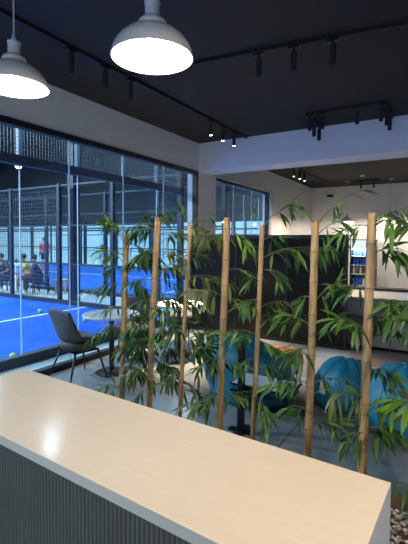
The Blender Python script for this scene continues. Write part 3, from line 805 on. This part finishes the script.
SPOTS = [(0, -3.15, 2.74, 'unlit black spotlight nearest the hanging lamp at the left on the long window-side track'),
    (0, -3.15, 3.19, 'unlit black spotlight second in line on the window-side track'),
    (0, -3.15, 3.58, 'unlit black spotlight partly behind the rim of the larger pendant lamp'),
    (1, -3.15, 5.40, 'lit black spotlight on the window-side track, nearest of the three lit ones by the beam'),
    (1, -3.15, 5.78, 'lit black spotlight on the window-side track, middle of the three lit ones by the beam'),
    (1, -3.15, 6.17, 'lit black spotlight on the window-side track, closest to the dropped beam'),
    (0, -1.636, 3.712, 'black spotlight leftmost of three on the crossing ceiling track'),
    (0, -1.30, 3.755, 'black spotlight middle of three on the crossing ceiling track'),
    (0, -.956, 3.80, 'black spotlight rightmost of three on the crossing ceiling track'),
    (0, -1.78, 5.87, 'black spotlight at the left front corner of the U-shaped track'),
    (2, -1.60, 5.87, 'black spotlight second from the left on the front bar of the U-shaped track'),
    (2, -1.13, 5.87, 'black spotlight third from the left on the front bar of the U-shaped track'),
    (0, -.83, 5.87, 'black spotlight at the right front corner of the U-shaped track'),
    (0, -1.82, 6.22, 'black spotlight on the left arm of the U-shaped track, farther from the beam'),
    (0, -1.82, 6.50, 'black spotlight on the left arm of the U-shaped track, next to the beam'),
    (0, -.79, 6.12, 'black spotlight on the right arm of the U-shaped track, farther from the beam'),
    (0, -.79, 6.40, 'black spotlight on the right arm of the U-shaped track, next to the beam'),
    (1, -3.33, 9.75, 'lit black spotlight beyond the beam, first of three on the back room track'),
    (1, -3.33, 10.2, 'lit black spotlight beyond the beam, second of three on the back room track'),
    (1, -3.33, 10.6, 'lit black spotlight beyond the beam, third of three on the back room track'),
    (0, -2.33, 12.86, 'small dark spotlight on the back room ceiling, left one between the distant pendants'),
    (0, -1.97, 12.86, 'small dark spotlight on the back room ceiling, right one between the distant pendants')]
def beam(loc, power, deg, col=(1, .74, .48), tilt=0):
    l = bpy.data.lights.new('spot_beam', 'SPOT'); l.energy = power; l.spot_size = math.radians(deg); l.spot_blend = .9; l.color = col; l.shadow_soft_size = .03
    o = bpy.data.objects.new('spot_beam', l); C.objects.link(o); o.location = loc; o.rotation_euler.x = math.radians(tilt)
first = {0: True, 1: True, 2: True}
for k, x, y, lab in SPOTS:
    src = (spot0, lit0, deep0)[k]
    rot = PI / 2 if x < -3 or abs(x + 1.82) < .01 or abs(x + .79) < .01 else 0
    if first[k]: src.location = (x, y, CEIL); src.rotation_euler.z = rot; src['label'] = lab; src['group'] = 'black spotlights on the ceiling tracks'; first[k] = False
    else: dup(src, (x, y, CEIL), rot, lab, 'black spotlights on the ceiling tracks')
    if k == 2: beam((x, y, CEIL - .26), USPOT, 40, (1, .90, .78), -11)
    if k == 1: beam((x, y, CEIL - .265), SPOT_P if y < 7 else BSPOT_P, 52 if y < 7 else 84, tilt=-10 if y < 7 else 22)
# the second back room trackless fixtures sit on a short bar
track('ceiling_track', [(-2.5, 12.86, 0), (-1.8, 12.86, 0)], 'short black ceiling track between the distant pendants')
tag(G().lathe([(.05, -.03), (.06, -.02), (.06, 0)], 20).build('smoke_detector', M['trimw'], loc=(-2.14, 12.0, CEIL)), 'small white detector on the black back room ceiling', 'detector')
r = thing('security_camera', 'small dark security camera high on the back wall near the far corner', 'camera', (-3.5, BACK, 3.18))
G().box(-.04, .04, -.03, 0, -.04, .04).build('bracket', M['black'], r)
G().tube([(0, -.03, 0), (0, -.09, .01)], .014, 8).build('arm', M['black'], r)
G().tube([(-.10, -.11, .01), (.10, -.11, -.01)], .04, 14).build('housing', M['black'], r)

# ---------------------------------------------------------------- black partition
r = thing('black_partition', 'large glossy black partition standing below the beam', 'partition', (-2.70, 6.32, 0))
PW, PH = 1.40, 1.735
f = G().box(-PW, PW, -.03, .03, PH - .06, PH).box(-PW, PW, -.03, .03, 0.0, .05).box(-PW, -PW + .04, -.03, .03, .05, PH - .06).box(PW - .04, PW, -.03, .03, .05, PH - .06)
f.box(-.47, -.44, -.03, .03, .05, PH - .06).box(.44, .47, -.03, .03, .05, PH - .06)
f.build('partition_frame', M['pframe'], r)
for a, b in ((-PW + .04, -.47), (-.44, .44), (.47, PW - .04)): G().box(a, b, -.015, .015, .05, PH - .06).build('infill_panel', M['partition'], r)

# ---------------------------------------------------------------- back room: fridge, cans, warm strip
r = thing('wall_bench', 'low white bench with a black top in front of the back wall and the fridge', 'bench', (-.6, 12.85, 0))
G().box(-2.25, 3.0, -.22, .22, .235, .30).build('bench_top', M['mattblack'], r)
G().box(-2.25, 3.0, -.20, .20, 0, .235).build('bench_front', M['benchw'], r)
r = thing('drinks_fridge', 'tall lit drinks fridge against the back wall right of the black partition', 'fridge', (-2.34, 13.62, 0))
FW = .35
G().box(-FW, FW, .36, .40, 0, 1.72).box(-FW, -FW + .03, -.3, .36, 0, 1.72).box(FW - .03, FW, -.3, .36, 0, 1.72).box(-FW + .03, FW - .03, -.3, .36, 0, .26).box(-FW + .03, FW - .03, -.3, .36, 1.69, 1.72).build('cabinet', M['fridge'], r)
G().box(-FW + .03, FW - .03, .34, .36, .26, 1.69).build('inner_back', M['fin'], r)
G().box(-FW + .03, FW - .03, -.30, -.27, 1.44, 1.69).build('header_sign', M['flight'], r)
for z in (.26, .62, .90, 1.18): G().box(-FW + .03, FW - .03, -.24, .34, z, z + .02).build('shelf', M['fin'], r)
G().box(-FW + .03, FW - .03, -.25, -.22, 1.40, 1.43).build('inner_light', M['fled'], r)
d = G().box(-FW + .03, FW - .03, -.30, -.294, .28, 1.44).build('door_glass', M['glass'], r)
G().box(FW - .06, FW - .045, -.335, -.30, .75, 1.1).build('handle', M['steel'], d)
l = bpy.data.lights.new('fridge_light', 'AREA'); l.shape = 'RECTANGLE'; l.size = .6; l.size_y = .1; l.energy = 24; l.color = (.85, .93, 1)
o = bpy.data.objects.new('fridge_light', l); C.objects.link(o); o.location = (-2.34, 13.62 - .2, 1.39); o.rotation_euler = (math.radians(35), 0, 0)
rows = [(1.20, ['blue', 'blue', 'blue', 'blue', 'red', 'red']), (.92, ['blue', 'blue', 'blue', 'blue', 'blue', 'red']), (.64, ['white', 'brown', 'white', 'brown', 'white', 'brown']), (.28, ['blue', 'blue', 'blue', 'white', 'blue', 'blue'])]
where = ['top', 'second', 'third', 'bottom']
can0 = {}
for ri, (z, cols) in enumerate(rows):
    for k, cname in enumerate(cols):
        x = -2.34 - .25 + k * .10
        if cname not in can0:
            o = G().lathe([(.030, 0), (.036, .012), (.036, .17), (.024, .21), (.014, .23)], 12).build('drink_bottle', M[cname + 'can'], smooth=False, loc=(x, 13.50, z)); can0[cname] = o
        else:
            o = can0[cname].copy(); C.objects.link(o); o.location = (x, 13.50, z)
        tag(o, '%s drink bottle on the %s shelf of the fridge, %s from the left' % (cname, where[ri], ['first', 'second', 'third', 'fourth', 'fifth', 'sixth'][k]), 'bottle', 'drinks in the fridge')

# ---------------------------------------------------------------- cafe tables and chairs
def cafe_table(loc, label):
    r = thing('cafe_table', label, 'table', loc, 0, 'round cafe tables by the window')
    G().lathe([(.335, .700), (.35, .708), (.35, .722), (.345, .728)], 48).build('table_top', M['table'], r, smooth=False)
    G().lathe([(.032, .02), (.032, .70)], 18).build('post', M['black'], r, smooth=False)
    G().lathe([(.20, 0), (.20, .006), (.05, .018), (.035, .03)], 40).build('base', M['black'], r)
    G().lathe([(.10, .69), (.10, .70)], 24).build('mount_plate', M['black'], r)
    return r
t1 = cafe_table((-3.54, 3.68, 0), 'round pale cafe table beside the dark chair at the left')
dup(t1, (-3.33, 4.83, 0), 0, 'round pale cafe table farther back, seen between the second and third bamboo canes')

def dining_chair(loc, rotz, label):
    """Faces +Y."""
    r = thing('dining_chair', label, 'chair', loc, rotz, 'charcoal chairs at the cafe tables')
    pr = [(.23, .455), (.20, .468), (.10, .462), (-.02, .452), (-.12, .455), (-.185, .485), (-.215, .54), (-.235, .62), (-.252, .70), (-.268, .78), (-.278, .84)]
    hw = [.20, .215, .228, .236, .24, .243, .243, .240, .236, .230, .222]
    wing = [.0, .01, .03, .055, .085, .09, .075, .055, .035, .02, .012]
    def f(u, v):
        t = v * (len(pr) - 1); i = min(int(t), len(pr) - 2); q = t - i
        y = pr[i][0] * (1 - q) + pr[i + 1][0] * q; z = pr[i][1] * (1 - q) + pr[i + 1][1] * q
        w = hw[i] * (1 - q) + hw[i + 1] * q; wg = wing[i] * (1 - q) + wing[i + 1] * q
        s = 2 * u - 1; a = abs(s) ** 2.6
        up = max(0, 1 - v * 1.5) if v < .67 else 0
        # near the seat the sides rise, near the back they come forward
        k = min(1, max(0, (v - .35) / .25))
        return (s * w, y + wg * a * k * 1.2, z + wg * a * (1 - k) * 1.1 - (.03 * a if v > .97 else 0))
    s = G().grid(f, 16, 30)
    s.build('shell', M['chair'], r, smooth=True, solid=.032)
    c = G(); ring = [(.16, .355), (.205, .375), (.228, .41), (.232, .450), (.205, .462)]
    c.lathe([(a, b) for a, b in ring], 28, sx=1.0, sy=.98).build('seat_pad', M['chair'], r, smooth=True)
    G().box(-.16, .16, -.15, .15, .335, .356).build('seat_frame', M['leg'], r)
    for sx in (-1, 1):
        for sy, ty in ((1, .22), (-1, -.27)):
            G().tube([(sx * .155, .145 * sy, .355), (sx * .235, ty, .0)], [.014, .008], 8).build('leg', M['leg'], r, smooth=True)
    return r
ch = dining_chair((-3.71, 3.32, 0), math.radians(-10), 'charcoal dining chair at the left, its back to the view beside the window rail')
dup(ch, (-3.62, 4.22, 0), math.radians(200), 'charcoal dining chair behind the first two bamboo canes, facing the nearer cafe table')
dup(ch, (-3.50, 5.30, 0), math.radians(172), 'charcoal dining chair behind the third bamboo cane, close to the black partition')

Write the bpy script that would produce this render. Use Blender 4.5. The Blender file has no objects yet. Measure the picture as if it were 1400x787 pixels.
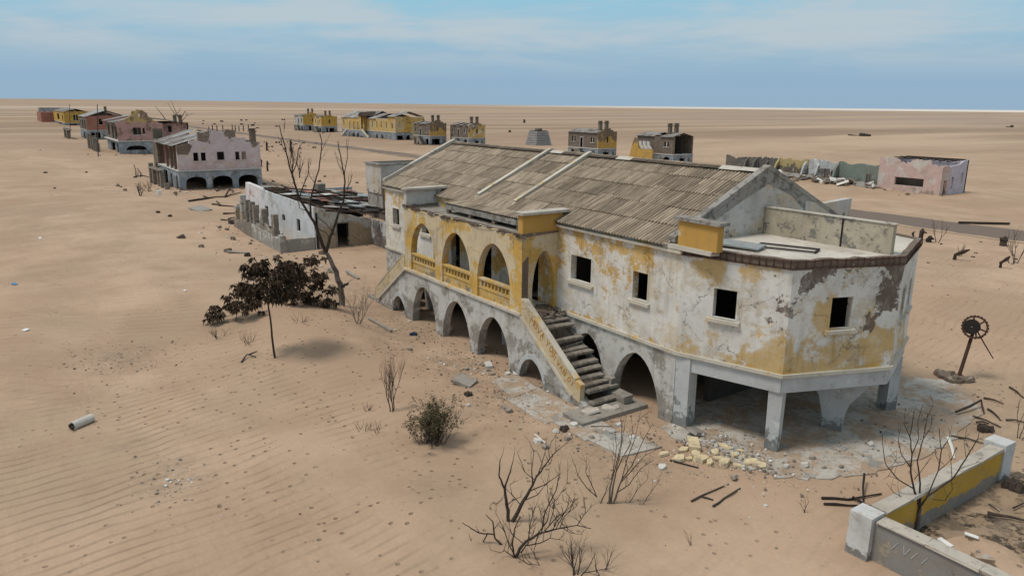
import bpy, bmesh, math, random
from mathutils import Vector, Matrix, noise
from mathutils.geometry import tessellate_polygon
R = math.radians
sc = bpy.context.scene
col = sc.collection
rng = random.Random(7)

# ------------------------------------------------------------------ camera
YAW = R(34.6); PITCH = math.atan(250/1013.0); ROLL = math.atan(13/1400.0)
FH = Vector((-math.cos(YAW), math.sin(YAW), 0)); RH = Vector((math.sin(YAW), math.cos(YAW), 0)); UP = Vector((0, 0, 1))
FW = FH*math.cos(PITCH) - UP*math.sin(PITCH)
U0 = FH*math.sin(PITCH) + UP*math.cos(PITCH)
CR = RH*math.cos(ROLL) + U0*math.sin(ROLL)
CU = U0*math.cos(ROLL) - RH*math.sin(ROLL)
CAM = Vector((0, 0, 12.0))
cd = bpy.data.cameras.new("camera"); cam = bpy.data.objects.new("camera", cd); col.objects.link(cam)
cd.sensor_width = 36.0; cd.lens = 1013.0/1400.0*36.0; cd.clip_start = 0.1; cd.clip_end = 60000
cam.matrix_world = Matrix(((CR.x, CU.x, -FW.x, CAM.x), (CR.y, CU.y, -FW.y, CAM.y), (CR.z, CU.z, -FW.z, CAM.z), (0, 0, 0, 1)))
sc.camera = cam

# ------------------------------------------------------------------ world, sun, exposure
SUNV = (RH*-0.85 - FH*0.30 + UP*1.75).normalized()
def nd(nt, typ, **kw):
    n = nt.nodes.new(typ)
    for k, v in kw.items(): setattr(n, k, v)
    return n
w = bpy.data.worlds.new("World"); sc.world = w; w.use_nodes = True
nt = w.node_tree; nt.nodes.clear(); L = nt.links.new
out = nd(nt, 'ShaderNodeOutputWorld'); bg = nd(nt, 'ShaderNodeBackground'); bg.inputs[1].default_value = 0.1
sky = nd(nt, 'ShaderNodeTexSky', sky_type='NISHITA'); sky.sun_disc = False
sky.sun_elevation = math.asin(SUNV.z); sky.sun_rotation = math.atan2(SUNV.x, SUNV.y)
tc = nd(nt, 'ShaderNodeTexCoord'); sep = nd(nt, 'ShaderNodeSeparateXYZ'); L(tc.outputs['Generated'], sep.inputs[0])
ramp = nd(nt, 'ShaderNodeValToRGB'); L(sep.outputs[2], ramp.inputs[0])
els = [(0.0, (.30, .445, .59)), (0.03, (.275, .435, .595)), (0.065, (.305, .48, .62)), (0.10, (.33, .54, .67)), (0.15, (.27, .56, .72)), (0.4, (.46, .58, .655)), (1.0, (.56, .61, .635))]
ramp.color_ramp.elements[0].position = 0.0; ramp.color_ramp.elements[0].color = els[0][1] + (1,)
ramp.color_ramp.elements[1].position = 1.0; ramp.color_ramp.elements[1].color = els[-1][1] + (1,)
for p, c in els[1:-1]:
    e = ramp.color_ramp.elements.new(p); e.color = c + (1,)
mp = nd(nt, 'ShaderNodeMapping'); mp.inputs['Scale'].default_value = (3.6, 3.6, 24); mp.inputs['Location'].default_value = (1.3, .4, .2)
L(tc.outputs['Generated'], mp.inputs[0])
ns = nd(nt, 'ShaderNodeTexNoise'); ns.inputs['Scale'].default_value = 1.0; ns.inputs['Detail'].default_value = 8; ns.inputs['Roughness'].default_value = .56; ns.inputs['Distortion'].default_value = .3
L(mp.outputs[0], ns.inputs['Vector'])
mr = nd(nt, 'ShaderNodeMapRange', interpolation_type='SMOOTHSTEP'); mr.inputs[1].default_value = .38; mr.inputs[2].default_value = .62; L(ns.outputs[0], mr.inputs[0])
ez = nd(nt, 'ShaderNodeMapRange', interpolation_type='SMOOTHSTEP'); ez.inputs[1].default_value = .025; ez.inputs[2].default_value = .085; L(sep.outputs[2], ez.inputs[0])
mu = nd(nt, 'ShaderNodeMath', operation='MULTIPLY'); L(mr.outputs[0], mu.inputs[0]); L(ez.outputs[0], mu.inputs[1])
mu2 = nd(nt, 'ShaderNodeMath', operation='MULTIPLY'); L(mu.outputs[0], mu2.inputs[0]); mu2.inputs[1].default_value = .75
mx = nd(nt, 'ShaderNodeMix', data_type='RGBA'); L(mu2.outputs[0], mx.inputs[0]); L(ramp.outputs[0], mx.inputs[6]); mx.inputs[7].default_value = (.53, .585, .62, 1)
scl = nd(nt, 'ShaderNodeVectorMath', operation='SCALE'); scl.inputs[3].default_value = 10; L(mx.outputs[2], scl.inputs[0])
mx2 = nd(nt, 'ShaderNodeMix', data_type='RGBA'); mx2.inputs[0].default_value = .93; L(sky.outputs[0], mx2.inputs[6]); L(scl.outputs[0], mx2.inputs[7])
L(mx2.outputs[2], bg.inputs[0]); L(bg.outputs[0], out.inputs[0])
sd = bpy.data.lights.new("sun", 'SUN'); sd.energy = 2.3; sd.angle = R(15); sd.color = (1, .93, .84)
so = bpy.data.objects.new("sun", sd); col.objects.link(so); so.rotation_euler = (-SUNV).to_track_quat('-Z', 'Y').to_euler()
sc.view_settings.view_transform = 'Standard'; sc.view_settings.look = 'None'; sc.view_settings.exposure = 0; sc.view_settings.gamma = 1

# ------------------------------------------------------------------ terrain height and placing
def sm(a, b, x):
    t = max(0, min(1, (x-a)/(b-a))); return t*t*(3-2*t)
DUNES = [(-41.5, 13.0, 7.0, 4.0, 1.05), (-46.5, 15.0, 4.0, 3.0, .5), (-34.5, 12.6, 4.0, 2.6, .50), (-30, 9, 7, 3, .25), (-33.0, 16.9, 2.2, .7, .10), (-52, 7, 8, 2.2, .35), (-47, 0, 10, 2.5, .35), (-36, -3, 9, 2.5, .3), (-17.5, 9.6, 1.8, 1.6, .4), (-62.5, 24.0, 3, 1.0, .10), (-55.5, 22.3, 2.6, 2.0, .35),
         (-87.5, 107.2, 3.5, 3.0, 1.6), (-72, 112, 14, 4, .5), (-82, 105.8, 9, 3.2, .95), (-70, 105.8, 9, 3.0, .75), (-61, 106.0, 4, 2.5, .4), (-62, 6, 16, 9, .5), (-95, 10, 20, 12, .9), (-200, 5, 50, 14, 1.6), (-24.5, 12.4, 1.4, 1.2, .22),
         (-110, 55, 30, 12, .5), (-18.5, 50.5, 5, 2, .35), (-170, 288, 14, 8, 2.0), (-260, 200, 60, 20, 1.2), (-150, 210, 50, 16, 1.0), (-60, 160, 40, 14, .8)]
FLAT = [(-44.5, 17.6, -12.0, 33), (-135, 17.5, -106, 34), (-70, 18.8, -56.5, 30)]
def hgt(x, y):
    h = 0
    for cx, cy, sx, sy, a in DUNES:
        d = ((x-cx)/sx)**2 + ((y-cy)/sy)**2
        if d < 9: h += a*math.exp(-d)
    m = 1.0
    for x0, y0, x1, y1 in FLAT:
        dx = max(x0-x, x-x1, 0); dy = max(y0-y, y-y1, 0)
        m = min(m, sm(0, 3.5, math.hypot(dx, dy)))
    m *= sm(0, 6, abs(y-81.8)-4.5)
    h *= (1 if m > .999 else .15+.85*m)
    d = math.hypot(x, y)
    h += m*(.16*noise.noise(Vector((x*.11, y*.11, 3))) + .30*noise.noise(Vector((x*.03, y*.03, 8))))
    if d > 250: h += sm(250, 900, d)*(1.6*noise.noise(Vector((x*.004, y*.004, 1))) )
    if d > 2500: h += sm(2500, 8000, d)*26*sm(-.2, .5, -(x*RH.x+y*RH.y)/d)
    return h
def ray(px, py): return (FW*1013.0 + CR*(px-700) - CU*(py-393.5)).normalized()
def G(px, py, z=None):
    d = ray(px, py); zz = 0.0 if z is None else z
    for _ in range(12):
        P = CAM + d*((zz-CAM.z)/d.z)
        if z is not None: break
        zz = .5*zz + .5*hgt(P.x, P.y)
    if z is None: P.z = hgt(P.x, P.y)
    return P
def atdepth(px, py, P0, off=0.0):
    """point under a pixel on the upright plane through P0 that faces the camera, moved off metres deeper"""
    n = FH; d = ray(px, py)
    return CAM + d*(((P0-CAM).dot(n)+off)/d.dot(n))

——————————

> **INSTRUCTIONS TO FOLLOW**
Exactly the lines from the one with "Write the bpy" through the one with "sc.camera = cam" are to be reproduced, and no pictures with them.

> **TASK SOLUTION**
Write the bpy script that would produce this render. Use Blender 4.5. The Blender file has no objects yet. Measure the picture as if it were 1400x787 pixels.
import bpy, bmesh, math, random
from mathutils import Vector, Matrix, noise
from mathutils.geometry import tessellate_polygon
R = math.radians
sc = bpy.context.scene
col = sc.collection
rng = random.Random(7)

# ------------------------------------------------------------------ camera
YAW = R(34.6); PITCH = math.atan(250/1013.0); ROLL = math.atan(13/1400.0)
FH = Vector((-math.cos(YAW), math.sin(YAW), 0)); RH = Vector((math.sin(YAW), math.cos(YAW), 0)); UP = Vector((0, 0, 1))
FW = FH*math.cos(PITCH) - UP*math.sin(PITCH)
U0 = FH*math.sin(PITCH) + UP*math.cos(PITCH)
CR = RH*math.cos(ROLL) + U0*math.sin(ROLL)
CU = U0*math.cos(ROLL) - RH*math.sin(ROLL)
CAM = Vector((0, 0, 12.0))
cd = bpy.data.cameras.new("camera"); cam = bpy.data.objects.new("camera", cd); col.objects.link(cam)
cd.sensor_width = 36.0; cd.lens = 1013.0/1400.0*36.0; cd.clip_start = 0.1; cd.clip_end = 60000
cam.matrix_world = Matrix(((CR.x, CU.x, -FW.x, CAM.x), (CR.y, CU.y, -FW.y, CAM.y), (CR.z, CU.z, -FW.z, CAM.z), (0, 0, 0, 1)))
sc.camera = cam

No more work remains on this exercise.